» Task input:
::::
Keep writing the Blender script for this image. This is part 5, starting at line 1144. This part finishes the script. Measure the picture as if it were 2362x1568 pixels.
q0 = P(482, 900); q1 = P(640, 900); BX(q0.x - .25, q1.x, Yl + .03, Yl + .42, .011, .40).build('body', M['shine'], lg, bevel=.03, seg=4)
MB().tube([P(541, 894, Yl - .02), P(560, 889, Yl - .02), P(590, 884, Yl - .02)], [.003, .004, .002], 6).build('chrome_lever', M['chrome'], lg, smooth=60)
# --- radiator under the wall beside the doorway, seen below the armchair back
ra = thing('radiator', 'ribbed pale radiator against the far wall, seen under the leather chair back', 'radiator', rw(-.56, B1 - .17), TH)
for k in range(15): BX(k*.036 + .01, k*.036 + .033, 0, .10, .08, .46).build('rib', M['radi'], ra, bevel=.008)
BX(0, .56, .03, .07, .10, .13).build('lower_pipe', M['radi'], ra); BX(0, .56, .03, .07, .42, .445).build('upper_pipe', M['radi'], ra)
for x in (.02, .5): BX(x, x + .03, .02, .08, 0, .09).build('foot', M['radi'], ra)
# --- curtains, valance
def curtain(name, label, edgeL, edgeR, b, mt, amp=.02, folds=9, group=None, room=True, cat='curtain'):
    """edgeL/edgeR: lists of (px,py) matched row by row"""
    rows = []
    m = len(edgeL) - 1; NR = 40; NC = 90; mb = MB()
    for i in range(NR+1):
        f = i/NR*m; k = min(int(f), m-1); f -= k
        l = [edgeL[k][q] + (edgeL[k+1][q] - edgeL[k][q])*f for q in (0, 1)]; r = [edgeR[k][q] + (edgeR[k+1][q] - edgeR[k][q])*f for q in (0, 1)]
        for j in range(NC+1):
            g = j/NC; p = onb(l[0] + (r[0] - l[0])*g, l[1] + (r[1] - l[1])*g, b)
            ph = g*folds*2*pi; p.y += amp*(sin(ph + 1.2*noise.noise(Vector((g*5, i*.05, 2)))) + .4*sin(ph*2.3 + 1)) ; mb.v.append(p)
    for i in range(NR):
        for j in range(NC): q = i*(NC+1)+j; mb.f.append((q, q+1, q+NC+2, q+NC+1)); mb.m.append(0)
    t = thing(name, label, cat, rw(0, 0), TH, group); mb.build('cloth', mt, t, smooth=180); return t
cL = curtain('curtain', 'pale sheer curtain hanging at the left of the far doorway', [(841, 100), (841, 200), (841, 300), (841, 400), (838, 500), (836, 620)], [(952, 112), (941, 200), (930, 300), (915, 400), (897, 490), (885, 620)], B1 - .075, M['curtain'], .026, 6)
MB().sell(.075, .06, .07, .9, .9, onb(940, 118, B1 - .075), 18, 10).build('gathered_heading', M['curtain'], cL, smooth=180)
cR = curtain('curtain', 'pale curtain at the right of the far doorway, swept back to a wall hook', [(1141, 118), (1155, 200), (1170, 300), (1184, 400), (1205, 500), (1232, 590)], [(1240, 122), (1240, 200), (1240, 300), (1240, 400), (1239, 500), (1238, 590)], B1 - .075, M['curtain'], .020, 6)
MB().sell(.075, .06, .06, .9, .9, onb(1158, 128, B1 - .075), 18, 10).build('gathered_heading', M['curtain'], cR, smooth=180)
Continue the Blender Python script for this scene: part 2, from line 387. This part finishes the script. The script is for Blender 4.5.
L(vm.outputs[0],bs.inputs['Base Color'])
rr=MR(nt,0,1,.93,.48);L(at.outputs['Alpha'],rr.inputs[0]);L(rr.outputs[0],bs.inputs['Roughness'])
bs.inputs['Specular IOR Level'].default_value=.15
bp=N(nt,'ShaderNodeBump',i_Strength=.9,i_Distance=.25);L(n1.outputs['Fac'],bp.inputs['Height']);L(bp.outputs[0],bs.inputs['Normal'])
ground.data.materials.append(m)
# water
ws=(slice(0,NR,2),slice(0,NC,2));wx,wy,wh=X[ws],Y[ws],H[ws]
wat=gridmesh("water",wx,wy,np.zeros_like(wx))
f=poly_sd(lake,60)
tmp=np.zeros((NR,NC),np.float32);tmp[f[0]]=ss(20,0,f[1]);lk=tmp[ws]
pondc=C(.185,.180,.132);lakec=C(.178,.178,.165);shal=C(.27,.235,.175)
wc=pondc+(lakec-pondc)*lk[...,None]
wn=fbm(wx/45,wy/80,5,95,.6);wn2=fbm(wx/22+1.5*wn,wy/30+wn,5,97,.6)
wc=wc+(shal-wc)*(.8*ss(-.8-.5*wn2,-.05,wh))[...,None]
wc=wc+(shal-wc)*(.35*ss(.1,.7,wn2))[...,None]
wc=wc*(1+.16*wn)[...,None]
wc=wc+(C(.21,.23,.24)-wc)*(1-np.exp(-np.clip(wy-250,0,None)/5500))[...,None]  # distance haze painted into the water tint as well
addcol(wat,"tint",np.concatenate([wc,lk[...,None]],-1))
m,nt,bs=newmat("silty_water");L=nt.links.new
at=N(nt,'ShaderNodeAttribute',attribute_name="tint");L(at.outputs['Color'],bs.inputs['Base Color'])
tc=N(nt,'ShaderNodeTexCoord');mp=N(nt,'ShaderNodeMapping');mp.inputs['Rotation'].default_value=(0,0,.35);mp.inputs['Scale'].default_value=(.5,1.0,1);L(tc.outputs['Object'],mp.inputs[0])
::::
» Task brief: Reproduce the records above exactly as they appear.

» Written solution:
Keep writing the Blender script for this image. This is part 5, starting at line 1144. This part finishes the script. Measure the picture as if it were 2362x1568 pixels.
q0 = P(482, 900); q1 = P(640, 900); BX(q0.x - .25, q1.x, Yl + .03, Yl + .42, .011, .40).build('body', M['shine'], lg, bevel=.03, seg=4)
MB().tube([P(541, 894, Yl - .02), P(560, 889, Yl - .02), P(590, 884, Yl - .02)], [.003, .004, .002], 6).build('chrome_lever', M['chrome'], lg, smooth=60)
# --- radiator under the wall beside the doorway, seen below the armchair back
ra = thing('radiator', 'ribbed pale radiator against the far wall, seen under the leather chair back', 'radiator', rw(-.56, B1 - .17), TH)
for k in range(15): BX(k*.036 + .01, k*.036 + .033, 0, .10, .08, .46).build('rib', M['radi'], ra, bevel=.008)
BX(0, .56, .03, .07, .10, .13).build('lower_pipe', M['radi'], ra); BX(0, .56, .03, .07, .42, .445).build('upper_pipe', M['radi'], ra)
for x in (.02, .5): BX(x, x + .03, .02, .08, 0, .09).build('foot', M['radi'], ra)
# --- curtains, valance
def curtain(name, label, edgeL, edgeR, b, mt, amp=.02, folds=9, group=None, room=True, cat='curtain'):
    """edgeL/edgeR: lists of (px,py) matched row by row"""
    rows = []
    m = len(edgeL) - 1; NR = 40; NC = 90; mb = MB()
    for i in range(NR+1):
        f = i/NR*m; k = min(int(f), m-1); f -= k
        l = [edgeL[k][q] + (edgeL[k+1][q] - edgeL[k][q])*f for q in (0, 1)]; r = [edgeR[k][q] + (edgeR[k+1][q] - edgeR[k][q])*f for q in (0, 1)]
        for j in range(NC+1):
            g = j/NC; p = onb(l[0] + (r[0] - l[0])*g, l[1] + (r[1] - l[1])*g, b)
            ph = g*folds*2*pi; p.y += amp*(sin(ph + 1.2*noise.noise(Vector((g*5, i*.05, 2)))) + .4*sin(ph*2.3 + 1)) ; mb.v.append(p)
    for i in range(NR):
        for j in range(NC): q = i*(NC+1)+j; mb.f.append((q, q+1, q+NC+2, q+NC+1)); mb.m.append(0)
    t = thing(name, label, cat, rw(0, 0), TH, group); mb.build('cloth', mt, t, smooth=180); return t
cL = curtain('curtain', 'pale sheer curtain hanging at the left of the far doorway', [(841, 100), (841, 200), (841, 300), (841, 400), (838, 500), (836, 620)], [(952, 112), (941, 200), (930, 300), (915, 400), (897, 490), (885, 620)], B1 - .075, M['curtain'], .026, 6)
MB().sell(.075, .06, .07, .9, .9, onb(940, 118, B1 - .075), 18, 10).build('gathered_heading', M['curtain'], cL, smooth=180)
cR = curtain('curtain', 'pale curtain at the right of the far doorway, swept back to a wall hook', [(1141, 118), (1155, 200), (1170, 300), (1184, 400), (1205, 500), (1232, 590)], [(1240, 122), (1240, 200), (1240, 300), (1240, 400), (1239, 500), (1238, 590)], B1 - .075, M['curtain'], .020, 6)
MB().sell(.075, .06, .06, .9, .9, onb(1158, 128, B1 - .075), 18, 10).build('gathered_heading', M['curtain'], cR, smooth=180)
Continue the Blender Python script for this scene: part 2, from line 387. This part finishes the script. The script is for Blender 4.5.
L(vm.outputs[0],bs.inputs['Base Color'])
rr=MR(nt,0,1,.93,.48);L(at.outputs['Alpha'],rr.inputs[0]);L(rr.outputs[0],bs.inputs['Roughness'])
bs.inputs['Specular IOR Level'].default_value=.15
bp=N(nt,'ShaderNodeBump',i_Strength=.9,i_Distance=.25);L(n1.outputs['Fac'],bp.inputs['Height']);L(bp.outputs[0],bs.inputs['Normal'])
ground.data.materials.append(m)
# water
ws=(slice(0,NR,2),slice(0,NC,2));wx,wy,wh=X[ws],Y[ws],H[ws]
wat=gridmesh("water",wx,wy,np.zeros_like(wx))
f=poly_sd(lake,60)
tmp=np.zeros((NR,NC),np.float32);tmp[f[0]]=ss(20,0,f[1]);lk=tmp[ws]
pondc=C(.185,.180,.132);lakec=C(.178,.178,.165);shal=C(.27,.235,.175)
wc=pondc+(lakec-pondc)*lk[...,None]
wn=fbm(wx/45,wy/80,5,95,.6);wn2=fbm(wx/22+1.5*wn,wy/30+wn,5,97,.6)
wc=wc+(shal-wc)*(.8*ss(-.8-.5*wn2,-.05,wh))[...,None]
wc=wc+(shal-wc)*(.35*ss(.1,.7,wn2))[...,None]
wc=wc*(1+.16*wn)[...,None]
wc=wc+(C(.21,.23,.24)-wc)*(1-np.exp(-np.clip(wy-250,0,None)/5500))[...,None]  # distance haze painted into the water tint as well
addcol(wat,"tint",np.concatenate([wc,lk[...,None]],-1))
m,nt,bs=newmat("silty_water");L=nt.links.new
at=N(nt,'ShaderNodeAttribute',attribute_name="tint");L(at.outputs['Color'],bs.inputs['Base Color'])
tc=N(nt,'ShaderNodeTexCoord');mp=N(nt,'ShaderNodeMapping');mp.inputs['Rotation'].default_value=(0,0,.35);mp.inputs['Scale'].default_value=(.5,1.0,1);L(tc.outputs['Object'],mp.inputs[0])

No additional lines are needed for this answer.